Mountain Wonderland Lunch Menu

“Colorado is the “highest of all the forty-eight states,” notes the back of this menu. “Forty-nine of Colorado’s peaks push skyward more than 14,000 feet above the level of the sea [today it is supposed to be 53, though some say 58], and literally hundreds of pinnacles in this mountain chain exceed 10,000 feet in elevation.” The mountains shown in the photo are called the Collegiate Peaks, specifically Princeton (14,204′), Yale (14,202′), and Harvard (14,421′) as seen from the town of Buena Vista (which Coloradans pronounce Byuna Vista).

Click image to download a 911-KB PDF of this menu.

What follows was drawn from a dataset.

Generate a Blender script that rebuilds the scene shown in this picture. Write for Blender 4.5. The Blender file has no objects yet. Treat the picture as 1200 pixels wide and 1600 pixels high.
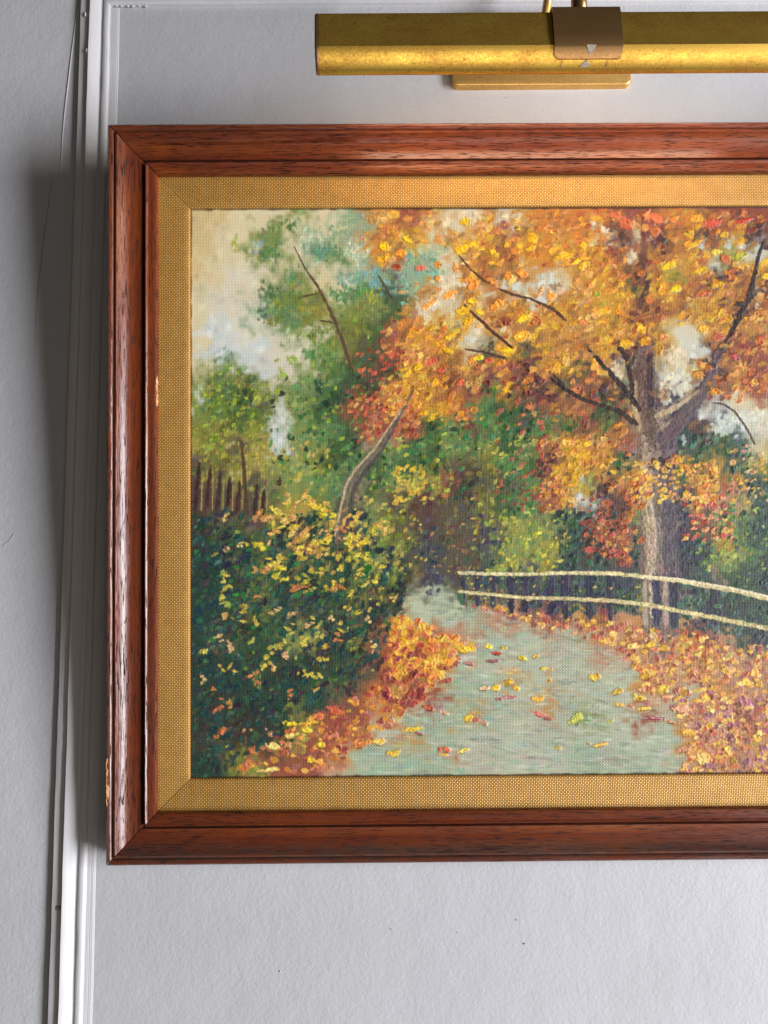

This lunch menu is dated November 1946, which meant the railroad no longer had to guarantee that its prices followed federal price controls. In fact, they are about 50 percent higher than on this 1944 lunch menu. A salad bowl was 40¢ in 1944; 65¢ in late 1946. A table d’hôte lunch with a fish entrée was $1.00 in 1944; $1.40 in late 1946. Oddly, the fresh mountain trout, which was $1.25 in 1944, isn’t on this menu.

With this menu, I’ve now identified a total of 35 Rio Grande menus with glued-on color photos. I saw another one recently that had a Model A Ford on the cover which was created especially for some kind of Ford tour or convention, but I’m not counting that one as it wouldn’t have been used for ordinary passengers. Even before finding these two, this was the largest series of menus by any American railroad other than Union Pacific.

Like yesterday’s menu, this one had been cut up for insertion into a notebook. My restoration looks quite a bit better than yesterday’s effort. This was due more to luck than skill.